┌────────
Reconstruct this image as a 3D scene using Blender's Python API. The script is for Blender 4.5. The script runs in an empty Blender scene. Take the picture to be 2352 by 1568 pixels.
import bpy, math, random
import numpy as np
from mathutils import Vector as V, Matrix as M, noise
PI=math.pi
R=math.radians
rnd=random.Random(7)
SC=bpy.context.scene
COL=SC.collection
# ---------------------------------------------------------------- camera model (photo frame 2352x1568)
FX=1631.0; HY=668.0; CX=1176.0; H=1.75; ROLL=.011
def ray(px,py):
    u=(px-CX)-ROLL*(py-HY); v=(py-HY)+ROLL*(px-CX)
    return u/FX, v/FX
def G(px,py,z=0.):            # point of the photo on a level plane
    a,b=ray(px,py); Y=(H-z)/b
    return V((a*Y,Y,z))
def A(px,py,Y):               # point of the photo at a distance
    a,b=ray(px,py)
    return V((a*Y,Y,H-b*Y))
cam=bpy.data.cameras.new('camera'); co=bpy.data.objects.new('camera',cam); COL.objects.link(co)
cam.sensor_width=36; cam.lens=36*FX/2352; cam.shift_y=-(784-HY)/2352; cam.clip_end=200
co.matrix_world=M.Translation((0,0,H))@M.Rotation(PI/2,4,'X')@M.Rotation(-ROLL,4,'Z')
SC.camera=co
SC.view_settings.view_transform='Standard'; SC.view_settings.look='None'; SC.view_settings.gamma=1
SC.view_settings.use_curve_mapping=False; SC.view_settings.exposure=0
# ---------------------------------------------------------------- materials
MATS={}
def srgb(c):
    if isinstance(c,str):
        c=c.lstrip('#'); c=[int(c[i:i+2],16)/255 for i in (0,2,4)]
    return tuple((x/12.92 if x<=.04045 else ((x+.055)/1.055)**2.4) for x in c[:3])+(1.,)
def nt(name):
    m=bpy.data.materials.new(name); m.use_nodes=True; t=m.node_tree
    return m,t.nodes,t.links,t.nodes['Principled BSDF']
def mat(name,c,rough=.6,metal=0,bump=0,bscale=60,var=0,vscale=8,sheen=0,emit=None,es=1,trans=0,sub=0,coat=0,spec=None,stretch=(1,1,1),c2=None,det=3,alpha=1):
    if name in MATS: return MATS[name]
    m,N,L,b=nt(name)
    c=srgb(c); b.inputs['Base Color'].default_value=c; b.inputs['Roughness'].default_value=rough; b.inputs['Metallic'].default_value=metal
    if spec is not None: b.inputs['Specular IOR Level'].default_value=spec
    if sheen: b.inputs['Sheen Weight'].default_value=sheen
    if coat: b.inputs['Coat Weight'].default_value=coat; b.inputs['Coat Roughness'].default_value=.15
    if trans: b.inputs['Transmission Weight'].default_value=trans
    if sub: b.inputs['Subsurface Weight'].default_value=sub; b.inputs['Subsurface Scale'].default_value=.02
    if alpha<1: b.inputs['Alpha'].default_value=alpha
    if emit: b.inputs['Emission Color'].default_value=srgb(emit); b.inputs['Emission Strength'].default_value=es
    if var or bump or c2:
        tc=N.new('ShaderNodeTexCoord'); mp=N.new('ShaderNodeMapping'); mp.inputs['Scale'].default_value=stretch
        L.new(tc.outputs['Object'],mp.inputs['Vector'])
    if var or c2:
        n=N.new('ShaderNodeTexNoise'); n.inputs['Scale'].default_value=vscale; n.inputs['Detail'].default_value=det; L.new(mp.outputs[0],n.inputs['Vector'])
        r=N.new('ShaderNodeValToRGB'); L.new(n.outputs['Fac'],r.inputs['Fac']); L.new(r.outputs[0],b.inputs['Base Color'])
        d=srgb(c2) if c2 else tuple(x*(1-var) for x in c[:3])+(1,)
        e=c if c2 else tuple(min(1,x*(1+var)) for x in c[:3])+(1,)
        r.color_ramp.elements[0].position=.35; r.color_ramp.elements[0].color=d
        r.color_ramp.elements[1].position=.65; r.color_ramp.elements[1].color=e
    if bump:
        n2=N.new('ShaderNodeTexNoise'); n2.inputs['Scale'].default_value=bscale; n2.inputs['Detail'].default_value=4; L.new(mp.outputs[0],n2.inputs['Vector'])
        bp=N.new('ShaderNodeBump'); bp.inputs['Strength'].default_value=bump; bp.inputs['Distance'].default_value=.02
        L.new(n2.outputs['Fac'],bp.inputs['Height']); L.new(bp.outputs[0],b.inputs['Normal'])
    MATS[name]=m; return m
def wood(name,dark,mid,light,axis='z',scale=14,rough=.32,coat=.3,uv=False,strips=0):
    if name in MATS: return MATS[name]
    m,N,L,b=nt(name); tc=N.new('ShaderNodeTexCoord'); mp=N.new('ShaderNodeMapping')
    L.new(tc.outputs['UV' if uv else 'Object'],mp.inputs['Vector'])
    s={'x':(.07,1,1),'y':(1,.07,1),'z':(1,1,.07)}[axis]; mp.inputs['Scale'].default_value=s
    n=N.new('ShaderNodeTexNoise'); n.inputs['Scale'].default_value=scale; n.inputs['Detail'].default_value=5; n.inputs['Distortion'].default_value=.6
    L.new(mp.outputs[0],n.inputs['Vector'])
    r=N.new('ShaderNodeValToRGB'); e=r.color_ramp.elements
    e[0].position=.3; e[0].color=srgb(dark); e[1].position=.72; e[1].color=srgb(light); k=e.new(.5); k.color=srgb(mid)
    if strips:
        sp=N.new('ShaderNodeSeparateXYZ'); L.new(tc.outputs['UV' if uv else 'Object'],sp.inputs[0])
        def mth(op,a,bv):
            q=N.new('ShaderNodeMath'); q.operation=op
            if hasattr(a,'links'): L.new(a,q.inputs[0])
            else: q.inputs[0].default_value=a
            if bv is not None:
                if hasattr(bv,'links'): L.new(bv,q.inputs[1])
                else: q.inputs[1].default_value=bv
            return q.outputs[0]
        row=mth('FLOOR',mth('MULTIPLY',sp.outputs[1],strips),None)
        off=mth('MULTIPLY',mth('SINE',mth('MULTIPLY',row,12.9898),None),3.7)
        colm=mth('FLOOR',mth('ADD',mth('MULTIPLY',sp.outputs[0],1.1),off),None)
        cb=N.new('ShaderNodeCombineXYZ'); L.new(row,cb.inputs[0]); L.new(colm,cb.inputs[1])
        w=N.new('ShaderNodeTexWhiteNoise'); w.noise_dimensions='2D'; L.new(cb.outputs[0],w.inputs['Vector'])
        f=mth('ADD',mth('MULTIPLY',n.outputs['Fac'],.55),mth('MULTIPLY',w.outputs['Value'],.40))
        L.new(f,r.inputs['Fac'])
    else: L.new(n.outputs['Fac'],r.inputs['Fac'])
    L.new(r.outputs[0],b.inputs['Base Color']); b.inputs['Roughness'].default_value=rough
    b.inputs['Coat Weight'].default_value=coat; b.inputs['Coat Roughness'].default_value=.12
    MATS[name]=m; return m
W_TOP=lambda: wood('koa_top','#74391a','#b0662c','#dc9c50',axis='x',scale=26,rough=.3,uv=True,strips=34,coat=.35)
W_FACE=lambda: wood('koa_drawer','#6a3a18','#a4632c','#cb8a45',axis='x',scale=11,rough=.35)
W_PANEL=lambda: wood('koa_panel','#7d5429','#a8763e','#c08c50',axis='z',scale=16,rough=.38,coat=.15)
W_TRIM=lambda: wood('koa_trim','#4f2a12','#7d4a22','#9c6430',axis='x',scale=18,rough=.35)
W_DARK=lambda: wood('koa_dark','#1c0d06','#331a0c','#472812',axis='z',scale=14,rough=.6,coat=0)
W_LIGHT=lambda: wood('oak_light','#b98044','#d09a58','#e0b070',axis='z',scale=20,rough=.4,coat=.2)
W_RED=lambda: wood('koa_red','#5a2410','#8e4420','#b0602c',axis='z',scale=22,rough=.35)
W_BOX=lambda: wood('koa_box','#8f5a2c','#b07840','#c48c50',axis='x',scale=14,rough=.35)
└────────
Identify and copy lines that hold the string "scene".

Full solution -
Reconstruct this image as a 3D scene using Blender's Python API. The script is for Blender 4.5. The script runs in an empty Blender scene. Take the picture to be 2352 by 1568 pixels.
SC=bpy.context.scene